Un triangle vénéneux

Alicia (Lucía Pollán) est atteinte d'une leucémie incurable. Luis, son père (Luis Bermejo), professeur désabusé au chômage, tente de réaliser le dernier vœu de sa fille, aussi coûteux soit-il. Le rêve d'Alicia ? La robe de sa série japonaise préférée, Magical Girl Yukiko. Dans sa quête pour obtenir ce précieux cadeau, le père croise la route de la magnétique Bárbara (Bárbara Lennie), une femme fatale prisonnière d'un mari psychiatre, mais aussi de Damián (José Sacristán). Jusqu'où le désespoir de ce père le mènera-t-il ?

Toute la difficulté de La Niña de fuego réside à en parler sans pour autant révéler les fils complexes de son scénario. Le film se divise en trois chapitres ordonnant parfaitement le récit. Chaque chapitre est incarné par un personnage. "Mundo" suit Luis, un ancien professeur de littérature, "Demonio" apparaît sous les traits de Bárbara, psychologiquement instable, et "Carne" sous ceux de Damián, un professeur de mathématique qui sort de prison. Si au départ les personnages apparaissent séparément et sans véritable lien entre eux, ils finissent par se croiser et se rejoindre. La toile s'entremêle alors et tisse un récit construit au millimètre près, où tout s'emboîte parfaitement. Pourtant, la fin du film ne dissipera pas les doutes sur la compréhension de l'histoire, laissant au spectateur le choix de l'interprétation.

Tout comme certaines zones du récit, les protagonistes sont souvent hors-champ, débordant du cadre.
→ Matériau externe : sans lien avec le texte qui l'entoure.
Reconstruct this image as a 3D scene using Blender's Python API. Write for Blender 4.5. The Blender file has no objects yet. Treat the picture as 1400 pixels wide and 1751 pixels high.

Carlos Vermut garde une certaine délicatesse dans sa mise en scène, préférant suggérer plutôt que montrer, l'imagination s'avérant plus terrifiante et plus puissante que la réalité. Face aux ellipses et aux nombreux silences qui habitent le film, c'est au spectateur de combler les parts d'ombre et de trouver la pièce manquante du puzzle.

Une possible idée de l'Espagne

Licenciement, chômage, éducation... La Niña de fuego dresse aussi le portrait de l'actuelle Espagne, sur fond de crise économique. Dans cette critique sociale féroce, on trouve un peu de Buñuel. Mais Carlos Vermut va plus loin, avec une phrase prononcée par un personnage secondaire et qui résume toute la philosophie du film : « L'Espagne n'a pas encore réglé son conflit profond entre l'émotion et la raison, et c'est de là que vient la fascination pour le combat entre instinct et raison. » Le réalisateur donne ici une possible clé d'interprétation du film. Dans ce long-métrage, chacun des personnages se débat entre le rationnel et l'émotion, mais tous choisissent d'obéir à leur instinct, à leur pulsion.

Carlos Vermut, enfant de l'animation japonaise, illustrateur avant d'être réalisateur, offre donc avec La Niña de fuego un film complexe et maîtrisé où l'humour flirte avec le tragique, où la comédie côtoie le thriller et les accents surréalistes. Il impose un style, le sien. C'est le metteur en scène du moment, « la révélation espagnole du siècle », selon Pedro Almodóvar. Un réalisateur à suivre attentivement.